# [Requirement]
All of the data should be repeated exactly; pictures are not part of the copy.

# [Supplied material]
· · · · · · ·

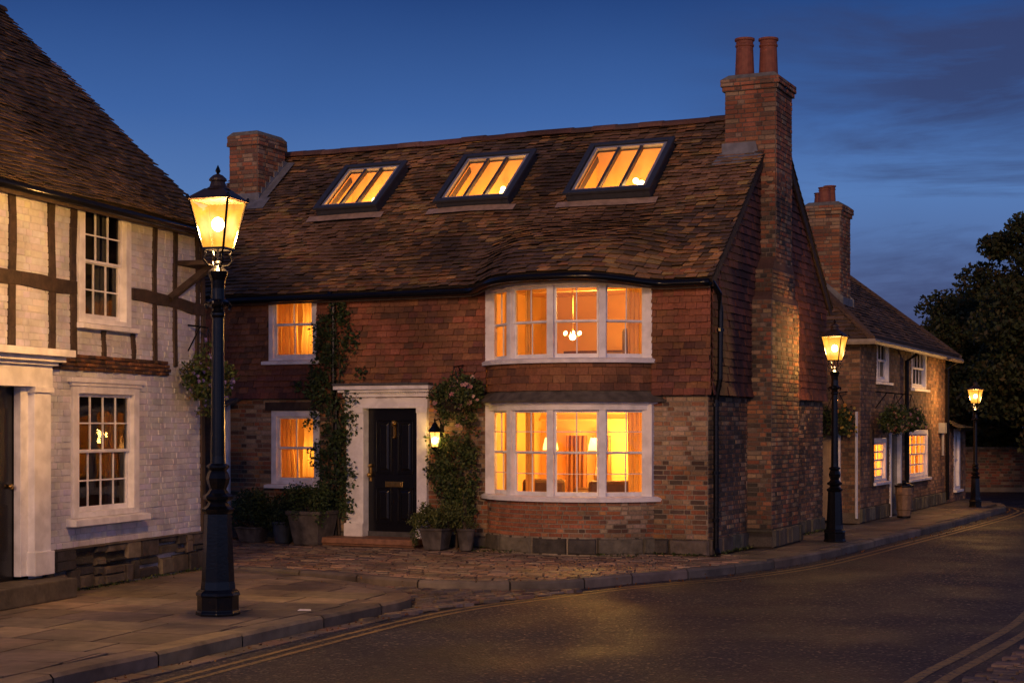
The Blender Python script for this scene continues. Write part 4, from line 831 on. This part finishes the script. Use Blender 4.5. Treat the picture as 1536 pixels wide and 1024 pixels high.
# climbers
def climber(label,stems,bl,leaf,pal,flat=.5,name='climber'):
    t=thing(name,label,'climbing plant',inhouse(bl[0][0],-.05,0),-ANG); ox=bl[0][0]
    leafmesh('foliage',m_leaf,blobs([(x-ox,y+.05,z,r) for x,y,z,r in bl],fol_n(leaf)*.62,flat),leaf,t,pal)
    s=MB()
    for st_ in stems: s.tube([(x-ox,y+.05,z) for x,y,z in st_],[.022]+[.013]*(len(st_)-2)+[.006],6)
    s.build('stem',m_bark,t); return t
bl=[(-6.25,-.12,.6,.10)]
for i in range(60):
    z=.45+3.4*i/60; w=.19+.20*math.exp(-((z-3.0)/.6)**2)+.16*math.exp(-((z-2.2)/.5)**2)+.08*math.exp(-((z-1.3)/.4)**2); bl.append((-6.35+.05*math.sin(z*3)+rn.uniform(-w,w)*1.15+(.1 if z>2.5 else 0),-.17 if z>2.3 else -.12,z,rn.uniform(.12,.22)))
bl+=[(-6.33+rn.uniform(-.06,.06),-.16,3.6+.1*k,.06) for k in range(6)]+[(-6.9+rn.uniform(-.1,.25),-.18,2.6+rn.uniform(-.1,.1),.09) for k in range(7)]
climber('dark green creeper climbing the downpipe left of the front door',[[(-6.25,-.08,0),(-6.3,-.1,1),(-6.4,-.12,2.3),(-6.3,-.16,3.4)],[(-6.4,-.08,0),(-6.45,-.1,1.5),(-6.2,-.14,2.8),(-6.35,-.16,4)]],bl,.062,GR+GRD)
bl=[(-4.15,-.15,.7,.1)]
for i in range(52):
    z=.55+1.15*(i/52); bl.append((-4.12+rn.uniform(-.36,.34)*(1-.35*abs(z-1.1)),-.16,z,rn.uniform(.12,.20)))
for i in range(16): bl.append((-3.82+rn.uniform(-.10,.12),-.13,1.4+1.0*i/16,rn.uniform(.05,.10)))
for i in range(7): bl.append((-4.55+rn.uniform(-.06,.06),-.2,1.0+.12*i,rn.uniform(.03,.06)))
climber('leafy rose climber on the brick wall between the front door and the bow window',[[(-4.1,-.1,0),(-4.1,-.12,.9),(-3.9,-.1,1.6),(-3.8,-.1,2.5)],[(-4.05,-.1,.9),(-4.3,-.12,1.4)],[(-4.0,-.1,0),(-4.0,-.1,1.2)]],bl,.055,GR+GRY)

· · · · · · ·

# [Task answer]
The Blender Python script for this scene continues. Write part 4, from line 831 on. This part finishes the script. Use Blender 4.5. Treat the picture as 1536 pixels wide and 1024 pixels high.
# climbers
def climber(label,stems,bl,leaf,pal,flat=.5,name='climber'):
    t=thing(name,label,'climbing plant',inhouse(bl[0][0],-.05,0),-ANG); ox=bl[0][0]
    leafmesh('foliage',m_leaf,blobs([(x-ox,y+.05,z,r) for x,y,z,r in bl],fol_n(leaf)*.62,flat),leaf,t,pal)
    s=MB()
    for st_ in stems: s.tube([(x-ox,y+.05,z) for x,y,z in st_],[.022]+[.013]*(len(st_)-2)+[.006],6)
    s.build('stem',m_bark,t); return t
bl=[(-6.25,-.12,.6,.10)]
for i in range(60):
    z=.45+3.4*i/60; w=.19+.20*math.exp(-((z-3.0)/.6)**2)+.16*math.exp(-((z-2.2)/.5)**2)+.08*math.exp(-((z-1.3)/.4)**2); bl.append((-6.35+.05*math.sin(z*3)+rn.uniform(-w,w)*1.15+(.1 if z>2.5 else 0),-.17 if z>2.3 else -.12,z,rn.uniform(.12,.22)))
bl+=[(-6.33+rn.uniform(-.06,.06),-.16,3.6+.1*k,.06) for k in range(6)]+[(-6.9+rn.uniform(-.1,.25),-.18,2.6+rn.uniform(-.1,.1),.09) for k in range(7)]
climber('dark green creeper climbing the downpipe left of the front door',[[(-6.25,-.08,0),(-6.3,-.1,1),(-6.4,-.12,2.3),(-6.3,-.16,3.4)],[(-6.4,-.08,0),(-6.45,-.1,1.5),(-6.2,-.14,2.8),(-6.35,-.16,4)]],bl,.062,GR+GRD)
bl=[(-4.15,-.15,.7,.1)]
for i in range(52):
    z=.55+1.15*(i/52); bl.append((-4.12+rn.uniform(-.36,.34)*(1-.35*abs(z-1.1)),-.16,z,rn.uniform(.12,.20)))
for i in range(16): bl.append((-3.82+rn.uniform(-.10,.12),-.13,1.4+1.0*i/16,rn.uniform(.05,.10)))
for i in range(7): bl.append((-4.55+rn.uniform(-.06,.06),-.2,1.0+.12*i,rn.uniform(.03,.06)))
climber('leafy rose climber on the brick wall between the front door and the bow window',[[(-4.1,-.1,0),(-4.1,-.12,.9),(-3.9,-.1,1.6),(-3.8,-.1,2.5)],[(-4.05,-.1,.9),(-4.3,-.12,1.4)],[(-4.0,-.1,0),(-4.0,-.1,1.2)]],bl,.055,GR+GRY)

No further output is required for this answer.